US Treasury Secretary Steven Mnuchin said his department will use “very, very strong” regulations to ensure that bitcoin and other cryptocurrencies don’t become “the equivalent of Swiss-numbered bank accounts.”
“We’re going to make sure that bitcoin doesn’t become the equivalent of Swiss-numbered bank accounts, which were obviously a risk to the financial system,” Mnuchin said in an interview on Thursday (July 18) with CNBC.
It’s imperative that cryptocurrencies don’t become cloaked in secrecy, he said, referring to the history of certain Swiss banks giving customers a cloak of privacy to avoid taxation.

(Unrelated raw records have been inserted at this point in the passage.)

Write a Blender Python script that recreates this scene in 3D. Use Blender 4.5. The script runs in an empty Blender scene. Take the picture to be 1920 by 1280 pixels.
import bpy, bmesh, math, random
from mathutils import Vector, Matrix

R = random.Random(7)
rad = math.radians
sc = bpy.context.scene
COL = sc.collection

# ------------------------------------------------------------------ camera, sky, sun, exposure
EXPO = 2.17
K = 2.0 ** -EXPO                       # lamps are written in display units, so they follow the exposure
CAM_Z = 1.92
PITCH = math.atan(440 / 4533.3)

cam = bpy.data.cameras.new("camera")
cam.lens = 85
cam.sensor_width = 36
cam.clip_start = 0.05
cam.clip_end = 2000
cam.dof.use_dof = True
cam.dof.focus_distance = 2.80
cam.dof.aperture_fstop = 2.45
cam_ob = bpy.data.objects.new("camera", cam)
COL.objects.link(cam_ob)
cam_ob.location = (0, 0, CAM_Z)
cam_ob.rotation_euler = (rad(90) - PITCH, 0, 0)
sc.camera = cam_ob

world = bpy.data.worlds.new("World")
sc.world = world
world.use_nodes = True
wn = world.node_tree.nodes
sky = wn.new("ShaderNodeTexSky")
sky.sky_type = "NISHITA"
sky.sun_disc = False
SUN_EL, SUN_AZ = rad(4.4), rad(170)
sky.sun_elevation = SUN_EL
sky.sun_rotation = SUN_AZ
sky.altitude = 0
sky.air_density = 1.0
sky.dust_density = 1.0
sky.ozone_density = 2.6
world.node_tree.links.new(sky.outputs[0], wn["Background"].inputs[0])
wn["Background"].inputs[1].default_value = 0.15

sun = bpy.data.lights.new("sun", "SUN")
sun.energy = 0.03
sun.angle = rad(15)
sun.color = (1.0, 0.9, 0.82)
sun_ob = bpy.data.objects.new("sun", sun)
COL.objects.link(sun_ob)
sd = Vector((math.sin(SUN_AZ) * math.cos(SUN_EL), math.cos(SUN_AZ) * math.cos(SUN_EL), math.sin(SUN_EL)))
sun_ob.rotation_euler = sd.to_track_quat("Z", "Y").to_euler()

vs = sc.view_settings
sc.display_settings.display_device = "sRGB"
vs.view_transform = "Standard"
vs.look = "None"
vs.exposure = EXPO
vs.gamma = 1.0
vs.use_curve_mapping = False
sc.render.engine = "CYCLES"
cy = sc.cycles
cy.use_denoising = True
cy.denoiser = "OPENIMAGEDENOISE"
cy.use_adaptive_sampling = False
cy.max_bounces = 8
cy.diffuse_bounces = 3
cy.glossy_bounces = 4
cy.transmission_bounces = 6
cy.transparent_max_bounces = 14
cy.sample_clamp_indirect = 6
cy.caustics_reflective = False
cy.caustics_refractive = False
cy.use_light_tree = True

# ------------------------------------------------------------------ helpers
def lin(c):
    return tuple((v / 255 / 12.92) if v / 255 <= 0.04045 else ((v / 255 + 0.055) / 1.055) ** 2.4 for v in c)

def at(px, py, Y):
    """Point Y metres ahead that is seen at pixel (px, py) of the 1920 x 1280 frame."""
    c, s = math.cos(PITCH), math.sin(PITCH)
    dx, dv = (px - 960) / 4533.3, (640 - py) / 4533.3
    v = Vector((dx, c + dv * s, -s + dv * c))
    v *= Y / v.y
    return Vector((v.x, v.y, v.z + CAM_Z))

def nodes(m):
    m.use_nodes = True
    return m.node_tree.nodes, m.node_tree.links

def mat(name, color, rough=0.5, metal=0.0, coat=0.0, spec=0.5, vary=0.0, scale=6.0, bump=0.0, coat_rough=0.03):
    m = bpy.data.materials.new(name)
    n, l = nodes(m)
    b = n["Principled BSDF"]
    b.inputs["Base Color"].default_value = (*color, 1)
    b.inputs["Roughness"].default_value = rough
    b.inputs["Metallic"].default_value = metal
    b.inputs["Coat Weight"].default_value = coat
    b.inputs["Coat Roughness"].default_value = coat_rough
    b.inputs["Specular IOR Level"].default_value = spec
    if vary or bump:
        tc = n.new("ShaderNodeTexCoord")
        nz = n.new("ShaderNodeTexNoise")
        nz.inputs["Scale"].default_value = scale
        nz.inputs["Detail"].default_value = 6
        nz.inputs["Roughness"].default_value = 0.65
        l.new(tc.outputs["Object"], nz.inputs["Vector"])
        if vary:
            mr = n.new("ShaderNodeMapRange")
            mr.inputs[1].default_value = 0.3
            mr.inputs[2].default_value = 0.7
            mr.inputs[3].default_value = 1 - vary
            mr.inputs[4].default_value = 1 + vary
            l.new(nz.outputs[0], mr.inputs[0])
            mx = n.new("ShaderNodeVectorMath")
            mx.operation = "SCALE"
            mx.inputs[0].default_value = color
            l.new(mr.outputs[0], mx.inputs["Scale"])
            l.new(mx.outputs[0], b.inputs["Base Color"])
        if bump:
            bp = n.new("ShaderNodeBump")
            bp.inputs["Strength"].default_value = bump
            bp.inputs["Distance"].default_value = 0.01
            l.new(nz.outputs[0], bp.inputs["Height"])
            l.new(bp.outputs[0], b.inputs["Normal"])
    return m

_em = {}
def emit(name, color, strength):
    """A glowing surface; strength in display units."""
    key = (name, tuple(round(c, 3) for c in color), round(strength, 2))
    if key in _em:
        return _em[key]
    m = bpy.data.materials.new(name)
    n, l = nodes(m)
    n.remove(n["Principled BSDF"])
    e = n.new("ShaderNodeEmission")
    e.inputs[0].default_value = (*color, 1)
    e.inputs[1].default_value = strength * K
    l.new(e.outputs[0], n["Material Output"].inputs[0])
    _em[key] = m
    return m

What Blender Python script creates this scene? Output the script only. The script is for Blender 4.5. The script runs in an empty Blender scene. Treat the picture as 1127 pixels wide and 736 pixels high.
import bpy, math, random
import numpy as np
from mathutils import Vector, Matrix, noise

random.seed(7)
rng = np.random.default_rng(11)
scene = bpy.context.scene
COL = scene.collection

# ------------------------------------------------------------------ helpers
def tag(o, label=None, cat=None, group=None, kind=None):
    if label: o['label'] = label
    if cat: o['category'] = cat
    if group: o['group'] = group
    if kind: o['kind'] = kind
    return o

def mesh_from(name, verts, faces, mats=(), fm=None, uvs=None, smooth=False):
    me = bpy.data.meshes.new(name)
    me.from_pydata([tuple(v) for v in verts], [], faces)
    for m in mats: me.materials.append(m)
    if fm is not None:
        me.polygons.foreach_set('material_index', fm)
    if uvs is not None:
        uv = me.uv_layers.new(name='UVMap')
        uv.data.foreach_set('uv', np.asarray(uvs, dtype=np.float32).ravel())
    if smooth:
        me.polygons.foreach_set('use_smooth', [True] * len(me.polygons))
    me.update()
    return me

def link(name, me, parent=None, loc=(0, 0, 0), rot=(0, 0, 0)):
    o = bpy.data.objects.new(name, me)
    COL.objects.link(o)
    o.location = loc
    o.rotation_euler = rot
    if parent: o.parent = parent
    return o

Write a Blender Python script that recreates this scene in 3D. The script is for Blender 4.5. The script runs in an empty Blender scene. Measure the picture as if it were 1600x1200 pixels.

“I want to be careful that anybody who’s using bitcoin – regardless of what the price is – is using it for proper purposes and not illicit purposes,” Mnuchin added.
He told the news outlet that “billions of dollars of transactions” in cryptocurrencies are taking place for illegal purposes, just as cash “is laundered all the time.”
“We combat bad actors in the U.S. dollar every day to protect the U.S. financial system,” he added.
In a July 5 press conference on cryptocurrencies, Mnuchin said Libra could become a national security issue and that “he’s not comfortable” with Facebook’s planned launch.
Libra Head David Marcus told U.S. lawmakers in a prepared testimony that there will be no launch until regulatory concerns are discussed. He said crypto is not intended to compete with principal currencies and won’t interfere with monetary policy.
Just days before the Facebook Libra hearings, a draft bill to limit “Big Tech’s” entry into finance and crypto surfaced online. Lawmakers’ doubts about Libra is having a negative impact on bitcoin. The digital currency had lost almost a third of its value after trading above $13,000 a week ago, which was close to its high for the year.